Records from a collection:
--- start ---
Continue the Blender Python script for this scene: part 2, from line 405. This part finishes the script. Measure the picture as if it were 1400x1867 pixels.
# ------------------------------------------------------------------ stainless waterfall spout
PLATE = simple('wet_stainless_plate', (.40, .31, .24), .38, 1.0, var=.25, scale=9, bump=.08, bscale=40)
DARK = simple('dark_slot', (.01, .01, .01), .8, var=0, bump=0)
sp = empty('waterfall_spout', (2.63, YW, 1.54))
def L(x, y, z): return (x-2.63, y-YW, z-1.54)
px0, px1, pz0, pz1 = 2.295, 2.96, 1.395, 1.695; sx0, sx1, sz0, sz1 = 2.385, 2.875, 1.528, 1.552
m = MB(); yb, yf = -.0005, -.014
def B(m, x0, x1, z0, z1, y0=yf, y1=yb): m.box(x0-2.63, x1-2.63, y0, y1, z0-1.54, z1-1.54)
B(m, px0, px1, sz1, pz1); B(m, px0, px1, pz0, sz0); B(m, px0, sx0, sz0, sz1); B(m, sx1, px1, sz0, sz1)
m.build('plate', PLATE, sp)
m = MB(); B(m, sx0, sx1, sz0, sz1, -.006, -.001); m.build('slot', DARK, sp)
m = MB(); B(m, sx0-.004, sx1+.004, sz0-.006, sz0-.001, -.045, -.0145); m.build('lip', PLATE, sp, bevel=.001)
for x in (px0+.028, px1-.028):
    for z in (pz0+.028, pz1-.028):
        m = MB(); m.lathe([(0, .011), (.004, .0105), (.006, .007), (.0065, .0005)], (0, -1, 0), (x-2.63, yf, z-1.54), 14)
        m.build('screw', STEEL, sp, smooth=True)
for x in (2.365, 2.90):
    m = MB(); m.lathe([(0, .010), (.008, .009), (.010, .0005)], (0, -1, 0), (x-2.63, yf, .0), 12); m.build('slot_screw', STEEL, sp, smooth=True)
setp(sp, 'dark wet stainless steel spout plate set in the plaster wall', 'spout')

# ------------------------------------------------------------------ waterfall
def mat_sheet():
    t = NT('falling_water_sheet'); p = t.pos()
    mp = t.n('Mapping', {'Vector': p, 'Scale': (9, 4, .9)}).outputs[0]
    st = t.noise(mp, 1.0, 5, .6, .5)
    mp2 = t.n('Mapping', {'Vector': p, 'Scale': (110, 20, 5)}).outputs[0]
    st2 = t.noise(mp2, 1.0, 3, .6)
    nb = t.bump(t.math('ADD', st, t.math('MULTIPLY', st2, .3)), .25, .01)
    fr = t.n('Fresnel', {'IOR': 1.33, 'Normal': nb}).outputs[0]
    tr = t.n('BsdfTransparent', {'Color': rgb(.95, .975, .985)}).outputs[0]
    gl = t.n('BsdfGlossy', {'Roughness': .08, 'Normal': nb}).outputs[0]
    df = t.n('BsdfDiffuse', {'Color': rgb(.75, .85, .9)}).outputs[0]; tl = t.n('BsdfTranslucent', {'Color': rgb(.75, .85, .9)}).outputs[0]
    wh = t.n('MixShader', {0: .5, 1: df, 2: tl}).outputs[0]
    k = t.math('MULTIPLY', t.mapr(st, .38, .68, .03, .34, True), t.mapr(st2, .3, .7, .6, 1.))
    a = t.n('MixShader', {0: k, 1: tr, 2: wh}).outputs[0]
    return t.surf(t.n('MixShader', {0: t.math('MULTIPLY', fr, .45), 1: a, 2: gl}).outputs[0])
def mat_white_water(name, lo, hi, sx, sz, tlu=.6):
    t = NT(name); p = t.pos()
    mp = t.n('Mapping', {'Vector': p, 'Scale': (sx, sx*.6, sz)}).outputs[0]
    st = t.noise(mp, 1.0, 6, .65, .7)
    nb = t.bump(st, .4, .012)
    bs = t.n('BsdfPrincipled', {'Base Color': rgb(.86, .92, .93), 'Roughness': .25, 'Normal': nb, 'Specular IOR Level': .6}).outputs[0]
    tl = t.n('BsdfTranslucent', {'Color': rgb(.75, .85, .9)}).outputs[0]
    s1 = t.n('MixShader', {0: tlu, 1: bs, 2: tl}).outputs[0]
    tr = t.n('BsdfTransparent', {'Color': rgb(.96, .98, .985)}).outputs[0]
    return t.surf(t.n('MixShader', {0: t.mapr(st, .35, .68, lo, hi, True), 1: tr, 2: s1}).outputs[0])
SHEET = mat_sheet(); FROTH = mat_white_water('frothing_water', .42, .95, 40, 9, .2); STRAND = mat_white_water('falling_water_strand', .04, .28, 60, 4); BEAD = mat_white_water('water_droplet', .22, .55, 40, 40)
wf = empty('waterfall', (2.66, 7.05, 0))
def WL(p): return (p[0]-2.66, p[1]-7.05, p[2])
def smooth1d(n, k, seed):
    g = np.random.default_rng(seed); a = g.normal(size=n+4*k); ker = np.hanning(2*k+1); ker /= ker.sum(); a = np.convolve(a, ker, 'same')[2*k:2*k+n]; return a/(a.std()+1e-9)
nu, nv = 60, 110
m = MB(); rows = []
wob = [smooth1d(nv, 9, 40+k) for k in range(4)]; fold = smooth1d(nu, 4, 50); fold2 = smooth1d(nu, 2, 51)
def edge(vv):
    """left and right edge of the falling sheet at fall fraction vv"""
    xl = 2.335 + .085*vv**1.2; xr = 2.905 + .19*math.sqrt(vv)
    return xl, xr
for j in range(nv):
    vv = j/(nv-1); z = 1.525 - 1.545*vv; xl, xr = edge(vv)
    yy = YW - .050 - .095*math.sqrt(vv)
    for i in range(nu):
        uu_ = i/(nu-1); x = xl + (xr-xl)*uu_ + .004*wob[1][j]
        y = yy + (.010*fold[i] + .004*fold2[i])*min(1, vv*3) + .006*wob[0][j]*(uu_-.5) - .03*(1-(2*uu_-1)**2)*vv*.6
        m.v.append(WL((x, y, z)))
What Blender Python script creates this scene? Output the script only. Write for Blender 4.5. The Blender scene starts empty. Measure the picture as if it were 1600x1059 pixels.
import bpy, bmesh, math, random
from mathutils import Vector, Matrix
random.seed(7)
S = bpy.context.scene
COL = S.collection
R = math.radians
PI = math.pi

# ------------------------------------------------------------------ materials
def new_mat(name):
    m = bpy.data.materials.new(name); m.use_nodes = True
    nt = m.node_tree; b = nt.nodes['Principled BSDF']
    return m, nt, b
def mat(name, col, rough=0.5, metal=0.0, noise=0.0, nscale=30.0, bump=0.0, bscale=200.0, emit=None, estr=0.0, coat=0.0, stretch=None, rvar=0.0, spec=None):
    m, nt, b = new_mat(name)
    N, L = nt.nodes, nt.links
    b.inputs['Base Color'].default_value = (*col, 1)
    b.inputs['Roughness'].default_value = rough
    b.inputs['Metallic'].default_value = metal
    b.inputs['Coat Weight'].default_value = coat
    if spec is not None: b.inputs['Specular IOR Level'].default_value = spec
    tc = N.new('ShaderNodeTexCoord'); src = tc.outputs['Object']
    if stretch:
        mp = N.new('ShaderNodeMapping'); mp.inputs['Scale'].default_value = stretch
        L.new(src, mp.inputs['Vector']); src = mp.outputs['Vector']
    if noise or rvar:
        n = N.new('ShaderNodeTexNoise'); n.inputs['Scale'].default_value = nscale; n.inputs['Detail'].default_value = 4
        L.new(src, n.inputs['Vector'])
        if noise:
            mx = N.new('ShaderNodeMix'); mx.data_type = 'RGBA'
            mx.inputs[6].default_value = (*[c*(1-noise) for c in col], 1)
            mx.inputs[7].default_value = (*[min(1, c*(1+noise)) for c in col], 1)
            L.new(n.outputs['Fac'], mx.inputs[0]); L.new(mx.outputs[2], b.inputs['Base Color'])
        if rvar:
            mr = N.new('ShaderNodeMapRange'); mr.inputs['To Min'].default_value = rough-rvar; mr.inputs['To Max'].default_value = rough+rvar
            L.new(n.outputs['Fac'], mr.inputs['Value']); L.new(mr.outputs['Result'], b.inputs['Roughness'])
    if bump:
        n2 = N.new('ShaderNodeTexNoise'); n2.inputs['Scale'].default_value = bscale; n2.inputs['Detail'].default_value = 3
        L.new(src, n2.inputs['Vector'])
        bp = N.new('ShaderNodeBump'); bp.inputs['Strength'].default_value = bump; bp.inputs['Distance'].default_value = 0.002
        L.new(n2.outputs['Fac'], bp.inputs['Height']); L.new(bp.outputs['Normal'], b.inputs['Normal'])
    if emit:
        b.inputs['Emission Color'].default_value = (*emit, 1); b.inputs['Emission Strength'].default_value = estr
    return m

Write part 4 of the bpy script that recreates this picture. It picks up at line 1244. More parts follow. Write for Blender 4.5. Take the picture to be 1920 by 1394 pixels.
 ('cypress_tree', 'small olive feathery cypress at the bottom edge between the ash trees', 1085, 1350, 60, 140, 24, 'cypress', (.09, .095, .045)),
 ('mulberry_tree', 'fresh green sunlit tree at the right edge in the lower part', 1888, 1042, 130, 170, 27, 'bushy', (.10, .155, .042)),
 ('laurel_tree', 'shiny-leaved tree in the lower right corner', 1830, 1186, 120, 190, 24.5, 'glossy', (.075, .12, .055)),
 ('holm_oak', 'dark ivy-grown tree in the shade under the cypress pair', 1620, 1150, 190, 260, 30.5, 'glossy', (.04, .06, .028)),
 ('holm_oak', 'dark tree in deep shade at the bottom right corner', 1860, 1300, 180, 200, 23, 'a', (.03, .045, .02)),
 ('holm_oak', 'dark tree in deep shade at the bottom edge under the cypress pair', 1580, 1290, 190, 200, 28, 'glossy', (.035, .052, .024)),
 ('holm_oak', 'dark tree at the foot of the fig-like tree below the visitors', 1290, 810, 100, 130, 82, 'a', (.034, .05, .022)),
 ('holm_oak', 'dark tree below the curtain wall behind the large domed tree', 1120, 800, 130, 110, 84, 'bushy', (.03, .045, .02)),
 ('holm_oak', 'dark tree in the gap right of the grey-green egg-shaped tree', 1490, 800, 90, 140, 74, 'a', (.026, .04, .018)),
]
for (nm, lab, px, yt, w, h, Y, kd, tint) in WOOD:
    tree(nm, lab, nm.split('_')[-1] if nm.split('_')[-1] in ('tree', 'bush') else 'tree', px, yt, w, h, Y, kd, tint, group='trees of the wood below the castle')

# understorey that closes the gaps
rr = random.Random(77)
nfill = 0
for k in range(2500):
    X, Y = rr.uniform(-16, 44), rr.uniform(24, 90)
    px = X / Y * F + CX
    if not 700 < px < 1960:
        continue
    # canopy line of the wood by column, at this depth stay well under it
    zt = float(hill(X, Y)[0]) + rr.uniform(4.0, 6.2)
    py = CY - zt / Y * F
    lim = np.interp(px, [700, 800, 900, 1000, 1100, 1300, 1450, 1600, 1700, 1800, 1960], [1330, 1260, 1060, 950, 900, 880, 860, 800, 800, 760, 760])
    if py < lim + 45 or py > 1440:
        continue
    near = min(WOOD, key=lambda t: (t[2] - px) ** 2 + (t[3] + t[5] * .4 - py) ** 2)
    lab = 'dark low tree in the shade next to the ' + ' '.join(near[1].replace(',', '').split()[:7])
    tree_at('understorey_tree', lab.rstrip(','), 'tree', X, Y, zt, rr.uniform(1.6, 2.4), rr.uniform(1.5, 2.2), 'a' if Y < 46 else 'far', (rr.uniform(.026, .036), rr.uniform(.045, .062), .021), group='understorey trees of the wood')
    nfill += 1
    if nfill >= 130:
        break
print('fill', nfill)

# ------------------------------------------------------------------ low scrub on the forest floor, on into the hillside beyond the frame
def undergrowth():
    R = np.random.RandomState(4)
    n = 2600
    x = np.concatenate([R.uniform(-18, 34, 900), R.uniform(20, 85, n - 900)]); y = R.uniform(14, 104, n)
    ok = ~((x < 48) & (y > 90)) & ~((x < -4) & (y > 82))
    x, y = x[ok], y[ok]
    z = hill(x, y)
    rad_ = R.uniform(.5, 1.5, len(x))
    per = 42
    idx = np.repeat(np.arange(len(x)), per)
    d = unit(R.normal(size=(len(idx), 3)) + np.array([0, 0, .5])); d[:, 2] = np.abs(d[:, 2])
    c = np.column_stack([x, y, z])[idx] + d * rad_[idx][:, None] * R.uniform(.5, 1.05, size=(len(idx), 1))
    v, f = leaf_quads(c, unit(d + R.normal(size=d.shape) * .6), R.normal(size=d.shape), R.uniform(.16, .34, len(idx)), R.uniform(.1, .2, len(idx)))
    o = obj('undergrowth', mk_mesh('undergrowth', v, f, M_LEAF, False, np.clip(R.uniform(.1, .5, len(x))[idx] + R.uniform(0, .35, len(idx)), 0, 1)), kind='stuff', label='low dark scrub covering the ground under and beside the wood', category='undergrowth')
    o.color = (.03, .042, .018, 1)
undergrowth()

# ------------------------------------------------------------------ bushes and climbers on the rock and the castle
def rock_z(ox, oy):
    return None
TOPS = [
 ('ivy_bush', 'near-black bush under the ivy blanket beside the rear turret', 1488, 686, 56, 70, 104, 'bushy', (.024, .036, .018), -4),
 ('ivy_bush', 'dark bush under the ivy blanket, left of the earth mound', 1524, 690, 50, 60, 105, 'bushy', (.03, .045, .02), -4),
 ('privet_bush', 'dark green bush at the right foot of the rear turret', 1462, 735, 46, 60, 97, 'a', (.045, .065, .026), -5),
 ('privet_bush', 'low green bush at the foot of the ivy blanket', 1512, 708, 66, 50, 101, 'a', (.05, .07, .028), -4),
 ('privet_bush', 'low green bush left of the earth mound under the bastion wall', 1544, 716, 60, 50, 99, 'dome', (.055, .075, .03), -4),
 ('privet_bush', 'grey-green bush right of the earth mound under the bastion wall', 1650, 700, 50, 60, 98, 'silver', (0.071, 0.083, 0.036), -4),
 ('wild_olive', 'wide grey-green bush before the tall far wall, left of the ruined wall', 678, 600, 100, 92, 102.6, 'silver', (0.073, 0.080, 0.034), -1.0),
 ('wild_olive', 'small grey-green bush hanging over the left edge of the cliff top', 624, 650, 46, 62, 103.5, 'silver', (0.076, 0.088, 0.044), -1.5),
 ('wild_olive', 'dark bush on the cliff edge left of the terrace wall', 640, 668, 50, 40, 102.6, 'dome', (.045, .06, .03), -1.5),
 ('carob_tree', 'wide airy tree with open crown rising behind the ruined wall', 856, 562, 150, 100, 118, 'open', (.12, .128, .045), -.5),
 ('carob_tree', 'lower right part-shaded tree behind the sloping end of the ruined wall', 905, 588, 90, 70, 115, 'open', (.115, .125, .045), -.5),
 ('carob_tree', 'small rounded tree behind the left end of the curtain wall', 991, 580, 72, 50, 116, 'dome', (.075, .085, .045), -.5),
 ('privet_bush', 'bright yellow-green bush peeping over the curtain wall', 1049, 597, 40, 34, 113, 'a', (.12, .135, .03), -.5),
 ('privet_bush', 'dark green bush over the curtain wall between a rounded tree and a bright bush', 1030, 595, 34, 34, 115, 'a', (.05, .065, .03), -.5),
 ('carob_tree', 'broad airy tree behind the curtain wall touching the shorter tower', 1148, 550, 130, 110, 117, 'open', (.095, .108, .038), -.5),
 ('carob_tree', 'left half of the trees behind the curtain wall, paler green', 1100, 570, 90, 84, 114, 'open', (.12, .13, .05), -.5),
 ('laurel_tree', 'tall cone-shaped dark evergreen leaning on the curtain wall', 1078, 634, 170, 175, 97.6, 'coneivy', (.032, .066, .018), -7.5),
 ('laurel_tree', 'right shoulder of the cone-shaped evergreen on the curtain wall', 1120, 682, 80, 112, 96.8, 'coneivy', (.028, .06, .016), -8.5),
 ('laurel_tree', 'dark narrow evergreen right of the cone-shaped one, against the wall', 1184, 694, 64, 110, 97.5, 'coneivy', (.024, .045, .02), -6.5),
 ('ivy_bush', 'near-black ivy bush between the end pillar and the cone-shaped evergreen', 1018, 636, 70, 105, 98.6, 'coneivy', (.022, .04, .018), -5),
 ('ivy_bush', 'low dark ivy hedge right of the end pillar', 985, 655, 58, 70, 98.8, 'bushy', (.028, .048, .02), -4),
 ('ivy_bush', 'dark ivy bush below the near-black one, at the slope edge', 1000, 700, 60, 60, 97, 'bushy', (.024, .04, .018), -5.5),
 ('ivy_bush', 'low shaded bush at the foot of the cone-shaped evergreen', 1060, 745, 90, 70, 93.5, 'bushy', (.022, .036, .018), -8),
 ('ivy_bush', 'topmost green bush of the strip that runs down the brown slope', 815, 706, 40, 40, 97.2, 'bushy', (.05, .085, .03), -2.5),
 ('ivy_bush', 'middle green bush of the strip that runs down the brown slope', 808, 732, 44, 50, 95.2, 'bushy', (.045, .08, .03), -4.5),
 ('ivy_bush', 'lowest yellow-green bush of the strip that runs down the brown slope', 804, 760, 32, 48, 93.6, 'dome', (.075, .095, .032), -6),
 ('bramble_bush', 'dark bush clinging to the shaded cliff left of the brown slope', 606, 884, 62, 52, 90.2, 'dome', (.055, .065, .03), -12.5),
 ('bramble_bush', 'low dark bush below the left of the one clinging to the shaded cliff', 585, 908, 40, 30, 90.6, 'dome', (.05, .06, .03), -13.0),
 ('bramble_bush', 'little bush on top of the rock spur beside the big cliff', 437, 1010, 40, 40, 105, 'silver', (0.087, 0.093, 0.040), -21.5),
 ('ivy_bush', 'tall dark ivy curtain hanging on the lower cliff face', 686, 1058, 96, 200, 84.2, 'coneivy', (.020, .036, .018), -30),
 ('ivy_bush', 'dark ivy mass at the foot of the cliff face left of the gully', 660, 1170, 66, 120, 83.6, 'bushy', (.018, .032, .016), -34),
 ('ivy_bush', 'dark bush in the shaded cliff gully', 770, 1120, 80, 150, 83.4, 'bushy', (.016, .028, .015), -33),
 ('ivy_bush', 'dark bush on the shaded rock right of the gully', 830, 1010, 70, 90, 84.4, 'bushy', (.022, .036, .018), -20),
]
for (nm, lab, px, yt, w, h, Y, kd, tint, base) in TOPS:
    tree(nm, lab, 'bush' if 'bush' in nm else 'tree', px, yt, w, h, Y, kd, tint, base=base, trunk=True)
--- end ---
- [WRITTEN INSTRUCTION]
Above are the entries. Output exactly the lines beginning with the line that has "Write part 4" and ending with the line that has "tree(nm, lab, nm.split('_')[-1]".

- [ANSWER TO THE TASK]
Write part 4 of the bpy script that recreates this picture. It picks up at line 1244. More parts follow. Write for Blender 4.5. Take the picture to be 1920 by 1394 pixels.
 ('cypress_tree', 'small olive feathery cypress at the bottom edge between the ash trees', 1085, 1350, 60, 140, 24, 'cypress', (.09, .095, .045)),
 ('mulberry_tree', 'fresh green sunlit tree at the right edge in the lower part', 1888, 1042, 130, 170, 27, 'bushy', (.10, .155, .042)),
 ('laurel_tree', 'shiny-leaved tree in the lower right corner', 1830, 1186, 120, 190, 24.5, 'glossy', (.075, .12, .055)),
 ('holm_oak', 'dark ivy-grown tree in the shade under the cypress pair', 1620, 1150, 190, 260, 30.5, 'glossy', (.04, .06, .028)),
 ('holm_oak', 'dark tree in deep shade at the bottom right corner', 1860, 1300, 180, 200, 23, 'a', (.03, .045, .02)),
 ('holm_oak', 'dark tree in deep shade at the bottom edge under the cypress pair', 1580, 1290, 190, 200, 28, 'glossy', (.035, .052, .024)),
 ('holm_oak', 'dark tree at the foot of the fig-like tree below the visitors', 1290, 810, 100, 130, 82, 'a', (.034, .05, .022)),
 ('holm_oak', 'dark tree below the curtain wall behind the large domed tree', 1120, 800, 130, 110, 84, 'bushy', (.03, .045, .02)),
 ('holm_oak', 'dark tree in the gap right of the grey-green egg-shaped tree', 1490, 800, 90, 140, 74, 'a', (.026, .04, .018)),
]
for (nm, lab, px, yt, w, h, Y, kd, tint) in WOOD:
    tree(nm, lab, nm.split('_')[-1] if nm.split('_')[-1] in ('tree', 'bush') else 'tree', px, yt, w, h, Y, kd, tint, group='trees of the wood below the castle')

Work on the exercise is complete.